1. A transcript of the testimony, if agreed to as correct, certified by the Clerk, is a substitute for a bill of exceptions or statement of facts in their absence. Ingraham v. Gildemeester, 2 Cal. 161; Castro v. Amesti, 14 Id. 38.

§ 664. In case of an adjournment, a party may have the testimony of any witness taken.

[SEC. 76, 1854.] The party obtaining a postponement of a trial in any Court of Record, shall also, if required by the adverse party, consent that the testimony of any witness of such adverse party, who is in attendance, be then taken by deposition before a Judge or Clerk of the Court in which the case is pending, or before such

Notary Public as the Court may indicate, which shall accordingly be done, and the testimony so taken may be read on the trial with the same effect, and subject to the same objections, as if the witnesses were produced.

$665. Executions for costs may issue on filing remittitur, or when costs are allowed by order of Court.

[SEC. 77, 1854.] Whenever costs are awarded to a party by an Appellate Court, such party may have an execution for the same, on filing a remittitur with the Clerk of the Court below, and it shall be the duty of such Clerk, whenever the remittitur is filed, to issue the execution upon application therefor; and whenever costs are awarded to a party by an order of any Court, such party may have an execution therefor in like manner as upon a judgment.

1. When a remittitur is sent down, the Clerk of the District Court may issue execution for costs. Mayor of Marysville v. Buchanan, 3 Cal. 212.

2. Where a judgment is against two, one only of whom appeals, and the appeal is dismissed with twenty per cent. damages, the damages with the costs do not become part of the original judgment, and the redemptioner is not bound to pay them when he redeems from a sale under the judgment. The Clerk below can issue execution for the damages and costs. McMillan v. Vischer, 14 Cal. 241.

§ 666. Repealing certain laws and revising others.
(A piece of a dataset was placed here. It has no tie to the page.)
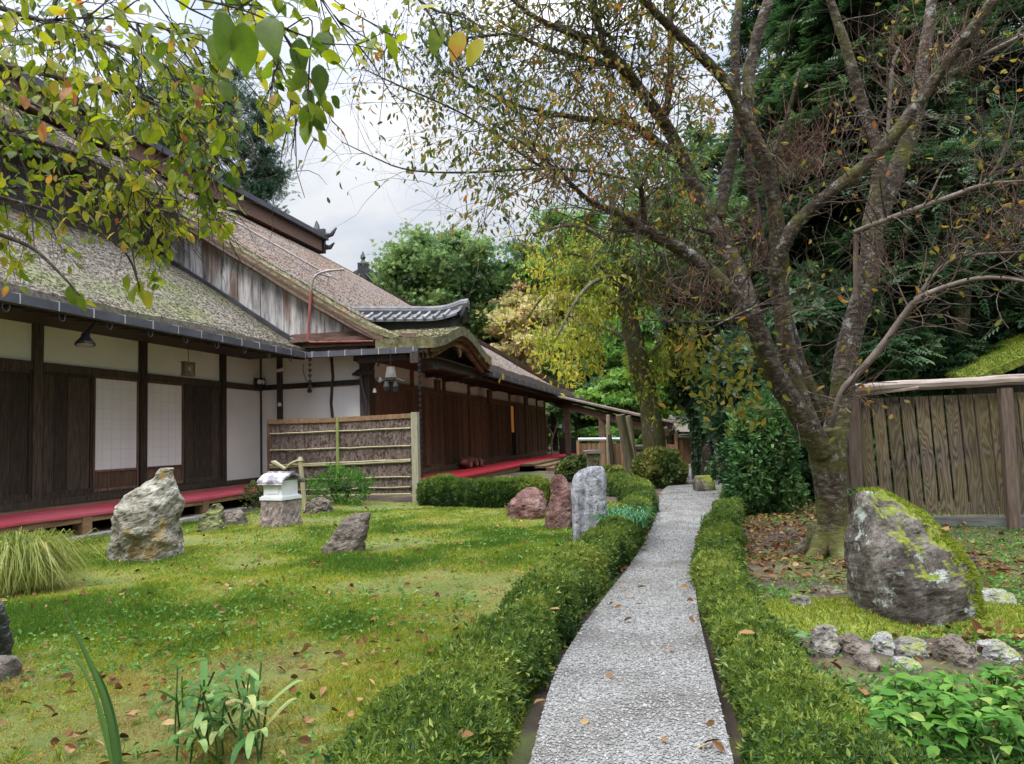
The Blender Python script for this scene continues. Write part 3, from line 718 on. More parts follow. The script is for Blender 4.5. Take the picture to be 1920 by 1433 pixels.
# reclining carved animal on the right veranda
M['carved'] = mat_noise('carved', [(.3, (.10, .03, .022)), (.7, (.24, .085, .06))], 5, (1, 2, 3), .5, .4, .01)
c = np.array([XR+.52, 22.6, .19]); q = MB()
q.tube([c+(0, -1.0, .13), c+(0, -.75, .22), c+(.02, -.35, .17), c+(0, 0, .21), c+(0, .45, .17), c+(0, .95, .14), c+(.05, 1.35, .13), c+(.1, 1.6, .08)], [.10, .15, .14, .18, .16, .13, .10, .04], 12, jit=.18)
q.tube([c+(.1, -.85, .12), c+(.16, -1.1, .22), c+(.1, -1.28, .2)], [.11, .12, .06], 9, jit=.2)
for y_ in (-.5, .15, .7): q.tube([c+(.1, y_, .25), c+(.22, y_-.1, .12), c+(.26, y_-.25, .02)], [.1, .08, .06], 7, jit=.2)
solo('carved_figure', q, M['carved'], 'reddish carved wooden reclining beast on the right veranda against the doors', 'carving', smooth=True)
# ================================================================== GROUND
hl = np.array([G(*p)[:2] for p in ((1000, 1433), (1035, 1290), (1075, 1215), (1135, 1130), (1190, 1060), (1222, 1000), (1238, 950))])   # path left edge
hr = np.array([G(*p)[:2] for p in ((1372, 1433), (1335, 1270), (1308, 1160), (1303, 1085), (1318, 1010), (1345, 965), (1362, 942))])   # path right edge
far = [G(*p)[:2] for p in ((1235, 928), (1268, 905), (1285, 885), (1288, 872), (1325, 872), (1345, 890), (1362, 915))]
dl, dr = norm(hl[1]-hl[2]), norm(hr[1]-hr[2])
path_poly = smooth_path(np.vstack([[hl[0]-norm(hl[1]-hl[0])*4], hl, far, hr[::-1], [hr[0]-norm(hr[1]-hr[0])*4]]), 2)
lawn_poly = np.array([(-9.2, 3), (-9.2, 13.2), (-6.5, 13.3), (-4.5, 13.2), (-2.2, 12.6), (-.7, 12.5)] + [tuple(p+np.array((-.1, 0))) for p in hl[::-1]] + [(0, -2), (-9, -2)])

def gz(x, y):
    P = np.stack([x*.55, y*.55, np.zeros_like(x)], -1)
    z = .035*fbm(P, 4, 3)+.014*fbm(P*5.5, 3, 91)
    return z - .07*sstep(-6.5, -8.6, x)*sstep(14.5, 12, y) - .02
def ground_z(P): return gz(P[..., 0], P[..., 1])

m, n, bs = new_mat('ground')
z_at = n.nodes.new('ShaderNodeAttribute'); z_at.attribute_name = 'rnd'
t1 = tex(n, 'ShaderNodeTexNoise', 1.3, Detail=8.0, Roughness=.6); t2 = tex(n, 'ShaderNodeTexNoise', 60, Detail=6.0, Roughness=.75)
moss = ramp(n, [(.3, (.075, .13, .018)), (.48, (.15, .195, .026)), (.62, (.215, .22, .034)), (.78, (.23, .19, .06))]); n.links.new(t1.outputs[0], moss.inputs[0])
moss2 = mixc(n, moss.outputs[0], (.035, .04, .012), mmath(n, 'MULTIPLY', mmath(n, 'SUBTRACT', 1.0, t2.outputs[0]), .75))
dirt = ramp(n, [(.3, (.05, .033, .022)), (.5, (.11, .075, .05)), (.58, (.19, .17, .055)), (.74, (.15, .17, .03))]); n.links.new(t1.outputs[0], dirt.inputs[0])
dirt2 = mixc(n, dirt.outputs[0], (.022, .016, .012), mmath(n, 'MULTIPLY', mmath(n, 'SUBTRACT', 1.0, t2.outputs[0]), .8))
n.links.new(mixc(n, moss2, dirt2, z_at.outputs['Fac']), bs.inputs['Base Color']); bs.inputs['Roughness'].default_value = .95
bump(n, bs, t2.outputs[0], .8, .03); M['ground'] = m
xs = np.concatenate([np.linspace(-180, -16, 30), np.linspace(-15, 12, 190), np.linspace(13, 180, 30)])
ysv = np.concatenate([np.linspace(-60, -3, 14), np.linspace(-2, 22, 190), np.linspace(23, 60, 30), np.linspace(64, 320, 30)])
X, Y = np.meshgrid(xs, ysv, indexing='ij'); Z = gz(X, Y)
P2 = np.stack([X.ravel(), Y.ravel()], 1)
inl = inpoly(P2, lawn_poly).astype(float)
b = MB(); b.grid(np.stack([X, Y, Z], -1), r=1-inl)
link_mesh('ground', b, M['ground'])['kind'] = 'structure'

# gravel path
m, n, bs = new_mat('gravel')
v1 = tex(n, 'ShaderNodeTexVoronoi', 125); v2 = tex(n, 'ShaderNodeTexNoise', 2.2, Detail=5.0)
c1 = ramp(n, [(0, (.145, .14, .13)), (.35, (.205, .20, .188)), (.7, (.255, .25, .236)), (1, (.32, .314, .298))]); sp = n.nodes.new('ShaderNodeSeparateColor'); n.links.new(v1.outputs['Color'], sp.inputs[0]); n.links.new(sp.outputs[0], c1.inputs[0])
c2 = ramp(n, [(.34, (.52, .48, .44)), (.55, (1, 1, 1))]); n.links.new(v2.outputs[0], c2.inputs[0])
n.links.new(mixc(n, c1.outputs[0], c2.outputs[0], 1.0, 'MULTIPLY'), bs.inputs['Base Color']); bs.inputs['Roughness'].default_value = .9
bump(n, bs, mmath(n, 'SUBTRACT', 1.0, v1.outputs['Distance']), .9, .012); M['gravel'] = m
b = MB()
k = len(path_poly); gx = np.linspace(path_poly[:, 0].min(), path_poly[:, 0].max(), 2)
bm_pts = [Vector((p[0], p[1], 0)) for p in path_poly]
from mathutils.geometry import tessellate_polygon
tri = tessellate_polygon([bm_pts])
b.add(np.column_stack([path_poly, np.full(k, .045)]), [tuple(t) for t in tri])
pv, pt, _, _ = b.arrays()
if np.cross(pv[pt[0][1]]-pv[pt[0][0]], pv[pt[0][2]]-pv[pt[0][0]])[2] < 0: b.T = [b.T[0][:, ::-1]]
src_path = b
link_mesh('gravel_path', b, M['gravel'])['kind'] = 'structure'
# loose stones on it
near = lambda p: lambda c, nn: 1/np.maximum(np.linalg.norm(c[:, :2], axis=1), 1.5)**p
nP = 110000
r_ = 2.3*np.exp(rng.random(nP)*math.log(22/2.3)); a_ = rng.uniform(-.5, .35, nP)
Pp = np.stack([r_*np.sin(a_), r_*np.cos(a_)], 1); Pp = Pp[inpoly(Pp, path_poly)]
q = MB(); n_ = len(Pp)
ov = np.array([(1, 0, 0), (-.9, .2, 0), (.1, 1, 0), (-.1, -1, .1), (0, .1, .75), (0, 0, -.7)]); ot = np.array([(0, 2, 4), (2, 1, 4), (1, 3, 4), (3, 0, 4), (2, 0, 5), (1, 2, 5), (3, 1, 5), (0, 3, 5)])
s_ = rng.uniform(.0028, .0056, n_)*np.where(rng.random(n_) < .03, 1.7, 1)*(1+.12*np.linalg.norm(Pp, axis=1)); al = rng.uniform(0, 6.28, n_); st_ = rng.uniform(.55, 1.0, (n_, 1))
vv = ov[None]*np.stack([np.ones(n_), st_[:, 0], st_[:, 0]], 1)[:, None]*s_[:, None, None]
vx = vv[..., 0]*np.cos(al)[:, None]-vv[..., 1]*np.sin(al)[:, None]; vy = vv[..., 0]*np.sin(al)[:, None]+vv[..., 1]*np.cos(al)[:, None]
V = np.stack([vx+Pp[:, 0:1], vy+Pp[:, 1:2], vv[..., 2]+.048], -1).reshape(-1, 3)
q.add(V, (ot[None]+(np.arange(n_)*6)[:, None, None]).reshape(-1, 3), None, np.repeat(rng.random(n_), 6))
m, n, bs = new_mat('pebble'); c = ramp(n, [(0, (.115, .112, .104)), (.3, (.18, .176, .165)), (.75, (.24, .235, .222)), (1, (.34, .334, .318))]); n.links.new(attr(n), c.inputs[0]); n.links.new(c.outputs[0], bs.inputs['Base Color']); bs.inputs['Roughness'].default_value = .95; bs.inputs['Specular IOR Level'].default_value = .1
solo('path_gravel', q, m, 'pale grey loose gravel spread over the winding garden path', 'gravel', kind='stuff')

# ================================================================== GRASS, CLOVER, FALLEN LEAVES
M['grass'] = leaf_mat('grass', [(0, (.06, .12, .019)), (.4, (.165, .225, .029)), (.72, (.29, .30, .045)), (.92, (.34, .29, .075)), (1, (.28, .20, .075))], .35, .7, .05)
M['clover'] = leaf_mat('clover', [(0, (.045, .12, .025)), (.5, (.10, .22, .05)), (.85, (.20, .30, .08)), (1, (.32, .36, .14))], .3, .6, .1)
M['litter'] = leaf_mat('litter', [(0, (.045, .022, .010)), (.35, (.12, .056, .024)), (.65, (.22, .12, .055)), (.88, (.33, .23, .11)), (1, (.40, .15, .035))], .12, .75, .05)
def polar(n, r0, r1, a0, a1, p=1.0):
    u = rng.random(n); r = r0*(r1/r0)**u if p == 1 else r0+(r1-r0)*u**p
    a = rng.uniform(a0, a1, n); return np.stack([r*np.sin(a), r*np.cos(a)], 1)
Pg = polar(1300000, 2.0, 15.5, R_(-72), R_(10)); Pg = Pg[inpoly(Pg, lawn_poly)]
tone = fbm(np.stack([Pg[:, 0]*.9, Pg[:, 1]*.9, Pg[:, 0]*0], 1), 4, 21)
keep = rng.random(len(Pg)) < np.clip(.85+tone*.9, .4, 1); Pg = Pg[keep]; tone = tone[keep]; n_ = len(Pg)
C = np.column_stack([Pg, ground_z(Pg)-.004]); d_ = np.linalg.norm(Pg, axis=1)
q = MB(); U = rdir(n_, .75, .6); l = rng.uniform(.014, .044, n_)*np.clip(1+tone*.7, .5, 1.7)
leaves(q, 'tri', C, U, rdir(n_), l, .0045*(1+d_*.16), np.clip(.50-tone*.65+rng.normal(0, .2, n_)+.35*np.clip(fbm(np.column_stack([Pg*2.6, Pg[:, 0]*0]), 3, 44), 0, 1), 0, 1))
solo('lawn_grass', q, M['grass'], 'short mossy yellow-green grass covering the lawn left of the path', 'grass', kind='stuff')
Pc = polar(60000, 2.0, 15.0, R_(-72), R_(8)); Pc = Pc[inpoly(Pc, lawn_poly)]
cl = fbm(np.stack([Pc[:, 0]*.8, Pc[:, 1]*.8, Pc[:, 0]*0], 1), 3, 33) + .35*sstep(7.5, 11, np.linalg.norm(Pc, axis=1))
Pc = Pc[rng.random(len(Pc)) < np.clip(cl*1.1-.08, .02, .4)]; n_ = len(Pc)
q = MB(); d_ = np.linalg.norm(Pc, axis=1)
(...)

[SEC. 78, 1854.] Sections five, six, seven, fifteen, sixteen, seventeen, eighteen, nineteen and twenty, of the Act entitled: "An Act Amendatory of and Supplementary to the Act entitled 'An Act to Regulate Proceedings in Civil Cases in the Courts of Justice in this State,"" passed May eighteenth, one thousand eight hundred and fifty-three, are hereby repealed, and the sections amended by said Amendatory Act shall stand revived as amended by this Act.

§ 667. When supplementary Act to take effect.

[SEC. 79, 1854.] This Act shall take effect on the first day of July, one thousand eight hundred and fifty-four.